Las Vegas Sun

May 8, 2024

Harter envisions university district

UNLV President Carol Harter unveiled a plan Thursday to redevelop the section of Maryland Parkway that abuts the campus into a "true university district."

She envisions completely transforming the deteriorating shopping plazas bordering the University of Nevada, Las Vegas on both the west and east side of Maryland Parkway into "Midtown UNLV."

The revitalized street would feature a series of restaurants, shops, small-scale galleries and bookstores, several outdoor gathering places and possibly even a theater. The plan calls for the sidewalks along Maryland Parkway to be widened and the street narrowed from Flamingo Road to Tropicana Avenue to create a more pedestrian friendly environment.

The goal is to eventually create a "street scene" that will draw both students and residents into the university community and foster economic development, Harter said during her 10th annual state-of-university address Thursday afternoon.

The Midtown UNLV proposal is part of Harter's larger goal of strengthening the university's ties with its surrounding community. Her speech to faculty, staff, university regents and community leaders such as Las Vegas Mayor Oscar Goodman and Clark County Manager Thom Reilly highlighted many of UNLV's efforts to support the community's needs through advanced research and by producing professionals that can benefit the economy.

The Midtown project would also be part of UNLV's master plan of creating a "major metropolitan research university," Harter said.

"What we may have underestimated in the past -- and what is clearer to me every day -- is how the development of our university links directly and vibrantly to the development of our community and our economy," Harter said.

"We are not a basketball franchise with a trade school attached," she continued to loud applause. "Instead, we are the center of the creative class that is transforming everyday life and the economy in all the great cities in the world."

The man who shares Harter's vision and who would make it a reality is private developer Mike Saltman, who owns the Promenade shopping center at Maryland Parkway and University Road.

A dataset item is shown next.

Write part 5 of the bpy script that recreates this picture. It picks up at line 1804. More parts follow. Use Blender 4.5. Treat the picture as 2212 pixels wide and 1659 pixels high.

Saltman and Harter said they are already working together with Clark County and with all of the other private business owners and developers in the area to develop the plan, but Saltman plans to kick-off the redevelopment by restructuring his own three-acre property first.

As early as next year, Saltman, a UNLV Foundation member and major donor to the university, said he will likely gut the current shopping center and build in its place a midrise development with underground parking, first-floor retail space and then loft-style condominiums on the top.

Both he and Harter hope that that development will cause a ripple effect through the surrounding shopping center, with "good development leading to better development," Saltman said. Many of the surrounding businesses have become run-down and a target for crime over the years, he said.

The cost to carry out the entire proposal will be a number with "zeroes off the sheet," said Saltman, but almost all of the money would come from private developers.

For the university's part, the new buildings it constructs on the east side of Maryland Parkway will share the same architectural themes and colors as the redevelopment across the street. Saltman's new structure, for instance, will aesthetically complement the proposed $41 million Greenspun College of Urban Affairs to be built near the east side of Maryland Parkway, and will also pick up the colors of UNLV's new Lied Library, Harter said.

The proposal is modeled after the urban university landscape Arizona State developed in partnership with private businesses in Tempe, Ariz. The street that was home to biker bars and tatoo parlors 25 years ago is now a thriving university district that is home to art fairs and other modes of outdoor recreation, Harter and Saltman said.

Both called Midtown UNLV a "vision with a deadline" in that they hope to recreate Maryland Parkway in a much narrower timeframe. Harter said she hopes to see major changes at the main entrance to UNLV at Harmon Avenue and Maryland Parkway within the next five years.

Harter and Saltman, a UNLV Foundation board member, presented the plan to Clark County Manager Thom Reilly and commissioners Myrna Williams and Rory Reid, as well as several other county employees, last week.

Reilly said everyone was really excited about the concept and said they are going to be partnering with the university to see if they could make it a reality.

Reilly said the timing was perfect because it coincided with the county's efforts to revamp land-use plans there.

The plan was well received by the hundreds of faculty and staff who attended Harter's address in the Judy Bailey Theatre, as well as by the higher education system's Interim Chancellor Jim Rogers and by university regents. But all said community buy-in, particularly from the private businesses that own the land, would be essential.

"We haven't met a single person who hasn't been excited," Saltman said. "The question is how to we do it."

The biggest challenge of the proposal, which all involved acknowledged was still in the embryonic stage, will be slowing down the traffic along Maryland Parkway.

"We need to create a sense of place instead of a race," Saltman said.